A estas dificultades externas se unió una interna. Leovigildo había encargado el gobierno de algunas zonas del reino a sus dos hijos, Hermenegildo y Recaredo. Al primero le fue encomendado lo que fuera la Bética romana. Poco después comenzaron los conflictos entre Hermenegildo y su padre. Sagazmente, Recaredo estaría siempre de parte de Leovigildo; quería hacer méritos ante la nobleza con vistas a la sucesión.

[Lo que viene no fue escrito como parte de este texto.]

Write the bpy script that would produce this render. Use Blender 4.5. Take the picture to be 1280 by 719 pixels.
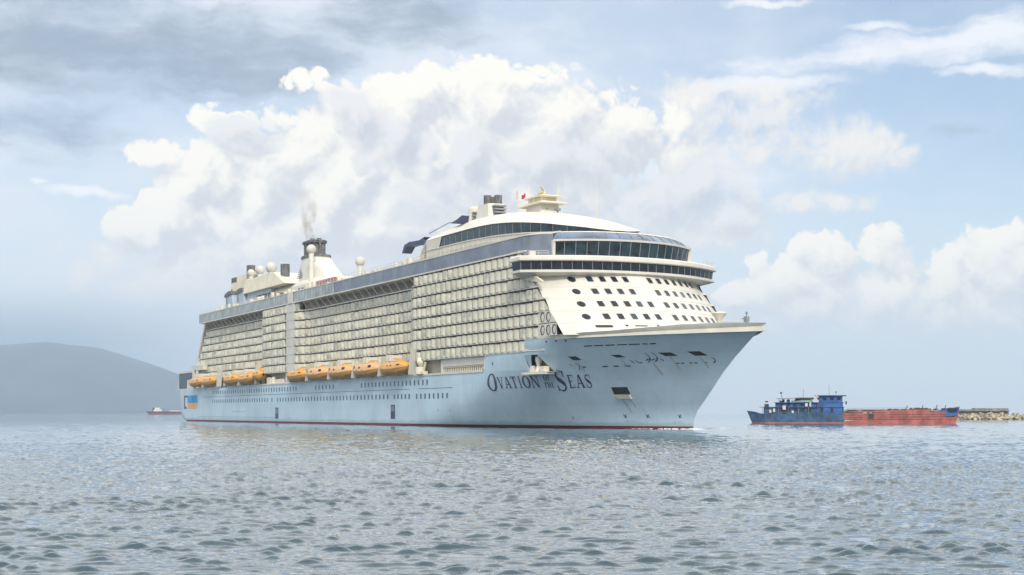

Las fuentes contemporáneas de que disponemos difieren a la hora de explicar los motivos y el desarrollo de esta guerra civil y familiar. Mientras que los autores extranjeros inciden en el factor religioso –Leovigildo no habría aceptado la conversión al catolicismo de Hermenegildo–, los nacionales pasan por alto este aspecto y se centran en cuestiones meramente políticas. La hagiografía sobre Hermenegildo surgiría muchas décadas más tarde; entre otras cosas, porque pocos autores contemporáneos habrían tenido el valor de echar en cara al recién convertido Recaredo las tropelías que su padre y él habían cometido contra su hermano mártir.
Leovigildo murió sin haber logrado sus objetivos. Le sucedió su hijo Recaredo, aunque no sin haber superado algunas dificultades iniciales –parte de la nobleza y de su propia familia seguía intrigando contra él–. El nuevo monarca afrontó el problema de la consolidación del reino en modo diverso a como lo había enfocado su padre. En lugar de forzar la conversión de los católicos, estimó que quizá fuera más sencillo convertirse él. Lo logró, pero no sin dificultades y con grave riesgo de perder algo más que la corona.
El arrianismo había creado una jerarquía paralela a la católica, aunque ésta gozaba de una mejor organización. Siguiendo la tradición tardorromana, los obispos católicos ejercían toda una serie de funciones que iban más allá de las estrictamente pastorales. Administraban justicia, gestionaban asuntos económicos, administrativos y de instrucción. Su poder y sus recursos eran grandes, y Recaredo se dio cuenta de la inutilidad de luchar contra unas instituciones tan fuertemente arraigadas.
No toda la parte arriana aceptó en bloque la nueva política del rey. Recaredo tuvo que sofocar durante dos años algunas rebeliones, en Mérida, Toledo y la zona narbonense. Superadas las dificultades, podía ya presentarse ante el órgano supremo de la iglesia española para sancionar la unidad religiosa del reino visigodo bajo la ortodoxia católica. Era el 8 mayo del año 589, en la sesión inaugural del tercer concilio de Toledo.